Ralf Hutter arbeitet in Berlin als freier Journalist für diverse Medien. Kürzlich ist sein Enthüllungsbuch erschienen, das auch in vier Berliner Ortsteilen spielt: Der Hausherr gibt es, der Hausherr nimmt es. Profitgier und Verdrängung im christlichen Immobiliengeschäft, Alibri, 220 Seiten, kartoniert, 18 €
Sie berichten, dass die ASW in der Kreuzberger Taborstraße 9 nach Widerstand von Hausgemeinschaft und Bezirksamt den Plan eines Neubaus im Innenhof aufgab. Ist sie druckempfindlicher als weltliche Immobilienfirmen?
Die anderen Firmen sind ja nicht einheitlich, aber prinzipiell ist ein kirchliches Unternehmen aufgrund des moralischen Anspruchs, den es immer vor sich herträgt, und aufgrund seiner Eigentümer druckempfindlicher als Briefkastenfirmen und Aktiengesellschaften. Die ASW hat ja in der Großbeerenstraße 17a auch nicht sofort räumen lassen. Sie macht aber immer wieder einen autoritären Eindruck, auch in der Taborstraße 9, wo sie die Hausgemeinschaft mit ihren Sorgen und Vorschlägen auflaufen ließ. Ich gehe davon aus, dass sie auf den Neubau, für den sie den von der Hausgemeinschaft selbst gepflegten Garten zerstören wollte, vor allem wegen des allgemeinen Kostenanstiegs verzichtete.
Ein Kapitel befasst sich mit einer christlichen Seniorensiedlung im Wedding. Welche Probleme beklagen die Bewohner*innen dort?
Das ist eine evangelische Stiftung in finanzieller Schieflage, die Stiftung Hospitäler zum Heiligen Geist und St. Georg. Sie hat im Lauf der Jahre einen Großteil der sozialen Infrastruktur abgebaut und verweigert sogar einem zweiwöchentlichen Nachbarschaftstreffen einen Raum, der für genau solche Treffen da ist. Das ist ein absurder Streit, der seit 2018 anhält und auch die Stiftungsaufsicht des Senats beschäftigte. Die Stiftung hat als einzigen Zweck, alten Menschen mit wenig Geld einen angenehmen Lebensabend zu ermöglichen, das kümmert sie aber nicht allzu sehr. Zum Teil dürfte das an Geldmangel liegen, aber auch hier ist ein autoritäres Selbstverständnis deutlich zu spüren.

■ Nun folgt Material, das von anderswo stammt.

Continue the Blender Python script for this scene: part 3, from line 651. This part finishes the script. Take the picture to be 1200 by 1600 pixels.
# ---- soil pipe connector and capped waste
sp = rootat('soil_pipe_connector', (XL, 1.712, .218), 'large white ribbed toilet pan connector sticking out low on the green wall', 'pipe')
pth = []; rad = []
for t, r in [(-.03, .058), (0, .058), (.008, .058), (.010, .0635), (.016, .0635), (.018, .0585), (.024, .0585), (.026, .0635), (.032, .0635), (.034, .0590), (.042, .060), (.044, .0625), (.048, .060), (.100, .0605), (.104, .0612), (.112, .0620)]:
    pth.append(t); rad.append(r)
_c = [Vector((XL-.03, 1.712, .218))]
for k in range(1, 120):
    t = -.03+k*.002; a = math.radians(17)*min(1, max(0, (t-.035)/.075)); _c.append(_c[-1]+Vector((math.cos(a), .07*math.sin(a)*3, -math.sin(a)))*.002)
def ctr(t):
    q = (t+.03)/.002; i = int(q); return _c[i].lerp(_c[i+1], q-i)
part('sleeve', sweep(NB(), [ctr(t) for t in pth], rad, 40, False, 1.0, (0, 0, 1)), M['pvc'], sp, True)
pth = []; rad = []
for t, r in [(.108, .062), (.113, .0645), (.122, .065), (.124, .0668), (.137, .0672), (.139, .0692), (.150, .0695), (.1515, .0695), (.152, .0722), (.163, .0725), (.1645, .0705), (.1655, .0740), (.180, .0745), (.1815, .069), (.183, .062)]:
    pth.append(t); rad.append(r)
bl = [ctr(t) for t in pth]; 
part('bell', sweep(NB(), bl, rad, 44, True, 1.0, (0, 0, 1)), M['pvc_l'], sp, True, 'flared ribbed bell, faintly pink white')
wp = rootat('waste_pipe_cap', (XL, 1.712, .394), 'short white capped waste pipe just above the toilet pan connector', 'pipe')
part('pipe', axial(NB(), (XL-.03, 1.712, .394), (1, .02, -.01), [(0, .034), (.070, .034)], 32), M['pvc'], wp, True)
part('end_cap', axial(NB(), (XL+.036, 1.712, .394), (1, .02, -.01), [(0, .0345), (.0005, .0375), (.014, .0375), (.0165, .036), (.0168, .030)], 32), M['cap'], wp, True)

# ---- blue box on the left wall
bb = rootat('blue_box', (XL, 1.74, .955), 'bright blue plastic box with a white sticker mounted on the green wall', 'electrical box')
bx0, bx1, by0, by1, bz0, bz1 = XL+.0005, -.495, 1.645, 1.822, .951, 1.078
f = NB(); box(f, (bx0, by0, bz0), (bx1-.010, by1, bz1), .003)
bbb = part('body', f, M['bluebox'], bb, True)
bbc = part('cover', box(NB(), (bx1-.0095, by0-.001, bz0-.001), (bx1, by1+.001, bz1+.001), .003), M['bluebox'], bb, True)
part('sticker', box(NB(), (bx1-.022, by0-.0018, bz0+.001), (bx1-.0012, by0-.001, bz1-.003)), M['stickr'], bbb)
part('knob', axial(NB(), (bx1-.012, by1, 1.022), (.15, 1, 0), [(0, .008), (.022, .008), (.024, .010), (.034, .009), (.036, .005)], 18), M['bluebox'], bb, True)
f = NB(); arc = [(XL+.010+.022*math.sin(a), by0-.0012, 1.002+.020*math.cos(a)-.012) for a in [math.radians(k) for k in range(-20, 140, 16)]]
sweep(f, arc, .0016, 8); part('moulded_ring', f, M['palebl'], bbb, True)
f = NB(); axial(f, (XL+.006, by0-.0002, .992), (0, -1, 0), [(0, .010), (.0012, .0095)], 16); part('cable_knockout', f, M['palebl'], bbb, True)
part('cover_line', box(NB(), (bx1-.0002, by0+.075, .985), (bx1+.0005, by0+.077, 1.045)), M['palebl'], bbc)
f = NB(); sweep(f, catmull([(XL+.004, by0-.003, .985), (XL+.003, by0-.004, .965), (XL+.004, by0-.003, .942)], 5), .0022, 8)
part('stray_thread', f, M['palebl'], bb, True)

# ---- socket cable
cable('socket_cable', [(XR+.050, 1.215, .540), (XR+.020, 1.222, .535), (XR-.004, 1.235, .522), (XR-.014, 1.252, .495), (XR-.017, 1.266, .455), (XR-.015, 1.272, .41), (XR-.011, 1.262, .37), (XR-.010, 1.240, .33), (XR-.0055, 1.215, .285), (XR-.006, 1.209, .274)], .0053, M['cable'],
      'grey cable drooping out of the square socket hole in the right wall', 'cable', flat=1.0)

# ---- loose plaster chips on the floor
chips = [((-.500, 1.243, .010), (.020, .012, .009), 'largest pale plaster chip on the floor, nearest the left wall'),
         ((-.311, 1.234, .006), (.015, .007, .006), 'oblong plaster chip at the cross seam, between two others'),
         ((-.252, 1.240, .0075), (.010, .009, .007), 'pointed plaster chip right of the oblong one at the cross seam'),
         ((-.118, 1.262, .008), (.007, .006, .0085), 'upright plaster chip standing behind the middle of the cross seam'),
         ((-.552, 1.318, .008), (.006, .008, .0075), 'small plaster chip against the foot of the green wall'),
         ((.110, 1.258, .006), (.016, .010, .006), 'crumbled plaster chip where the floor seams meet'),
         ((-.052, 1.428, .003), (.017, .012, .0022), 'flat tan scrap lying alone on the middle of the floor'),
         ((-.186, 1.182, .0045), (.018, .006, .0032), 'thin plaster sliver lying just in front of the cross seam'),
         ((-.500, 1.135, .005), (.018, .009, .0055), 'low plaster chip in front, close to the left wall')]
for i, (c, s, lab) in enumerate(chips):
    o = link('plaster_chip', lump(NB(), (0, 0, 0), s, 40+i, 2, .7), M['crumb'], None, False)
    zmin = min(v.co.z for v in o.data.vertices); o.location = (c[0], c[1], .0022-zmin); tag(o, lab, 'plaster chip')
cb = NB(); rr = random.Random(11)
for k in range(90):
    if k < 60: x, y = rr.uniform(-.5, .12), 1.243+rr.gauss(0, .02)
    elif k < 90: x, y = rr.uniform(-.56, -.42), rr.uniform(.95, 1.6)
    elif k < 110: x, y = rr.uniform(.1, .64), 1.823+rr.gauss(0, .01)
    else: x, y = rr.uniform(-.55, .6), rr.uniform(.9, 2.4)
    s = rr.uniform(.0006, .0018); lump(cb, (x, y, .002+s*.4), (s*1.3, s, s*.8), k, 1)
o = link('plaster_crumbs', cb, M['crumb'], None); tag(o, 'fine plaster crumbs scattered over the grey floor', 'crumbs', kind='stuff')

Die Hausverwaltung in dieser Stiftung besorgt die Hilfswerk-Siedlung, das Wohnungsunternehmen der evangelischen Landeskirche. Wegen seiner Größe wäre es von der per Volksentscheid beschlossenen Enteignung großer Immobilienkonzerne betroffen. Wie reagiert das Unternehmen darauf?
Mit krudem Antisozialismus auf dem Niveau von Franziska Giffey à la Enteignung ist doch DDR. Und mit einem Rechtsgutachten, demzufolge es gegen die verfassungsmäßige Religionsfreiheit verstößt, ein „Wohnungsunternehmen mit religiösem Selbstverständnis“ zu vergesellschaften. Vor der Senatskommission zur Prüfung der Umsetzung des Volksentscheids hielt der Geschäftsführer der Hilfswerk-Siedlung im Dezember 2022 einen Vortrag, in dem er wiederholt bestritt, dass es auf dem Berliner Wohnungsmarkt so große Probleme gibt, dass einschneidende Maßnahmen nötig wären. Das alles und das Geschäftsgebaren dieses Unternehmens zeigen, dass es eine normale GmbH ist, für die in Sachen Enteignung kein Ausnahmetatbestand gilt.